Bienveillance et respect
De Caunes ne s’inquiète pas de ce que Jean-Pierre Pernaut ou Stéphane Bern pensent de sa vision de la Gaule, il veut « échapper aux standards, aller au-devant de gens tout sauf institutionnels, donner une impression subjective de la région qu’on traverse, un aperçu de ce morceau de pays ». Cette énergie déployée au service d’un regard différent, il la tient d’un « moteur essentiel, la curiosité, de ce goût de défricher et ne pas mettre les pieds dans les empreintes des autres, avec bienveillance ».

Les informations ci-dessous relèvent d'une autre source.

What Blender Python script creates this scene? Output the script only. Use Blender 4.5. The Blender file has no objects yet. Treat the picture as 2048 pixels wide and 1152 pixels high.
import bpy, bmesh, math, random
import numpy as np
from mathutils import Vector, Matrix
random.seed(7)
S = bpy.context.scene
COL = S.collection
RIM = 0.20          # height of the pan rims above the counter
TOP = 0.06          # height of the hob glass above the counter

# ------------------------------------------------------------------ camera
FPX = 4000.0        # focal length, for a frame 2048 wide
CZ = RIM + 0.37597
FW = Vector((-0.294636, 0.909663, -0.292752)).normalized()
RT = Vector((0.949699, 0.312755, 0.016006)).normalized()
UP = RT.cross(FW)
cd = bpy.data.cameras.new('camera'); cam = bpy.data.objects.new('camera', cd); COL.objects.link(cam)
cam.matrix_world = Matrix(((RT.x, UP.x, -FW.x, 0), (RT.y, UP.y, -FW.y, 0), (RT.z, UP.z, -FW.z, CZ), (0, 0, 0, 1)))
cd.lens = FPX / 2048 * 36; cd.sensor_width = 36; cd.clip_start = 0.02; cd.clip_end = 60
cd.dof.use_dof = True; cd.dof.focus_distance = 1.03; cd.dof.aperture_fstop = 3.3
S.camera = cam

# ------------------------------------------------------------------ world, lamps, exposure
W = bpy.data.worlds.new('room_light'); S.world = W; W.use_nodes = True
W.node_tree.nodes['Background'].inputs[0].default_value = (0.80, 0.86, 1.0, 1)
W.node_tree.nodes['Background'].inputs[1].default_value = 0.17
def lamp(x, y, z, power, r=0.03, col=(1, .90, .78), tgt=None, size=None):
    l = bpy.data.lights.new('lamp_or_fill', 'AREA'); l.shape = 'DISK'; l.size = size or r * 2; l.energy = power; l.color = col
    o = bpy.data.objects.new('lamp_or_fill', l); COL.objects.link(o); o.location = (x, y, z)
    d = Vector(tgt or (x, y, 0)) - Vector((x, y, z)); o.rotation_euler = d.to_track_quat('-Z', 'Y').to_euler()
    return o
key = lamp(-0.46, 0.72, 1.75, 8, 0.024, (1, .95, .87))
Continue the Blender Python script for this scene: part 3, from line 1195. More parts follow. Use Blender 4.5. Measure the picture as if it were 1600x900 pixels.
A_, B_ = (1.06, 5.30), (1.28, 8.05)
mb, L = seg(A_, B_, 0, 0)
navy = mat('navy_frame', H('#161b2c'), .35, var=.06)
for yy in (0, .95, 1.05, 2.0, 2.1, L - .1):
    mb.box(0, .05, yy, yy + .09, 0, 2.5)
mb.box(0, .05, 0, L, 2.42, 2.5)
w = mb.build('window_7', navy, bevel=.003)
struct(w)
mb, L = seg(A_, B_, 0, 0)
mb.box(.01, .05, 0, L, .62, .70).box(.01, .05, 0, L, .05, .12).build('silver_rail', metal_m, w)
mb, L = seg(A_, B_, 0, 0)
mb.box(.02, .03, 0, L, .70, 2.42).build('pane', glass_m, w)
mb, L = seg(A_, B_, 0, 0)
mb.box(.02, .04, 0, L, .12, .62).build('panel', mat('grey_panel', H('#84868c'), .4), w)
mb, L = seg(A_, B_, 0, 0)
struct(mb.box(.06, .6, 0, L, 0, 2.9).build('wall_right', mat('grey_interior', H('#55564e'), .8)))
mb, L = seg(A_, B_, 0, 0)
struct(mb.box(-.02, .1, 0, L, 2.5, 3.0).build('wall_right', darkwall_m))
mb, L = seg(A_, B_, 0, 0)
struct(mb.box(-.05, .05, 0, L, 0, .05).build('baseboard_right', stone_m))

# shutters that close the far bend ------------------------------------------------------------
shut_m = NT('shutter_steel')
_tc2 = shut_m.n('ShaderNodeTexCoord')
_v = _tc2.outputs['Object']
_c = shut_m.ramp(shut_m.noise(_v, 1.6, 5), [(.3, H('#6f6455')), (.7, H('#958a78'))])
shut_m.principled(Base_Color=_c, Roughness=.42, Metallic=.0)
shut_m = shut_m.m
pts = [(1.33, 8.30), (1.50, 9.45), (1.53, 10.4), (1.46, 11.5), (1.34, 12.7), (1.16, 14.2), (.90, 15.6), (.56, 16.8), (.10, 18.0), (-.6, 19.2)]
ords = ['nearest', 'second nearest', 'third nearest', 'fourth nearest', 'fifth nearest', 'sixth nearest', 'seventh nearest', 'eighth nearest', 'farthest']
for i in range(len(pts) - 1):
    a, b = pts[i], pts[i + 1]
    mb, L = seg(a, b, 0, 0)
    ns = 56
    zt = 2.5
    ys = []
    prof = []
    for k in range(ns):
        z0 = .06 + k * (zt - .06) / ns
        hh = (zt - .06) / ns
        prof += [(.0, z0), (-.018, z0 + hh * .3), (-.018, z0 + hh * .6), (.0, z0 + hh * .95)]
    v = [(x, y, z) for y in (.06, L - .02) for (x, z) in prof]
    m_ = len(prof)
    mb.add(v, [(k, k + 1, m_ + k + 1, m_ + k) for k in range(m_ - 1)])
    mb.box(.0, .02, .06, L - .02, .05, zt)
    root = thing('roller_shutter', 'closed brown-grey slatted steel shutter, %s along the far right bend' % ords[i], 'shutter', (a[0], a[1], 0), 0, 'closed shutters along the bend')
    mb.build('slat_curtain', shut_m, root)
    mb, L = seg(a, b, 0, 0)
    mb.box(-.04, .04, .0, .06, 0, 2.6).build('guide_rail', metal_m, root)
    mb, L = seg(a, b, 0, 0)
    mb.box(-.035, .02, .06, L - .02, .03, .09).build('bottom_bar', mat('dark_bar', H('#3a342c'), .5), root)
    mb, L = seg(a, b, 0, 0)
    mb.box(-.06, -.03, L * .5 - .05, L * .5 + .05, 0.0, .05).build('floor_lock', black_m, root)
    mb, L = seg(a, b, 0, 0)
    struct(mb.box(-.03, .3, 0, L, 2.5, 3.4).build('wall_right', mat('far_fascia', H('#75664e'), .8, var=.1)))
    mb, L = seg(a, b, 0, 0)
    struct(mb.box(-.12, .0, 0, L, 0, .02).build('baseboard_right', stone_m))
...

Le papa des Enfants du rock assure aimer les gens et ne surtout « pas vouloir en faire de la chair à téléréalité ». Pour autant, regrette-t-il l’insouciance des années 80 ? Est-il nostalgique de l’ère coluchienne et des Nuls ou tout semblait permis ? « Je ne suis pas de l’avis des gens qui pensent qu’on n’a plus rien à dire ; des humoristes comme Blanche Gardin poussent le bouchon plus loin, surtout dans une époque où l’on s’offense pour un rien », rétorque Antoine. Cela, il a eu sans doute l’occasion de se le rappeler entre deux reportages en Bourgogne, le 6 novembre, lors des obsèques de son père spirituel Philippe Gildas (où il a une nouvelle fois joué un mauvais tour à son compère José Garcia). « Avec lui, ce fut sept années de bonheur, une parenthèse enchantée dans mon existence, c’était un type exquis aussi bien dans le privé qu’en plateau. » Une preuve de plus que l’irrévérence, quand elle est spirituelle, n’est pas l’ennemie du respect.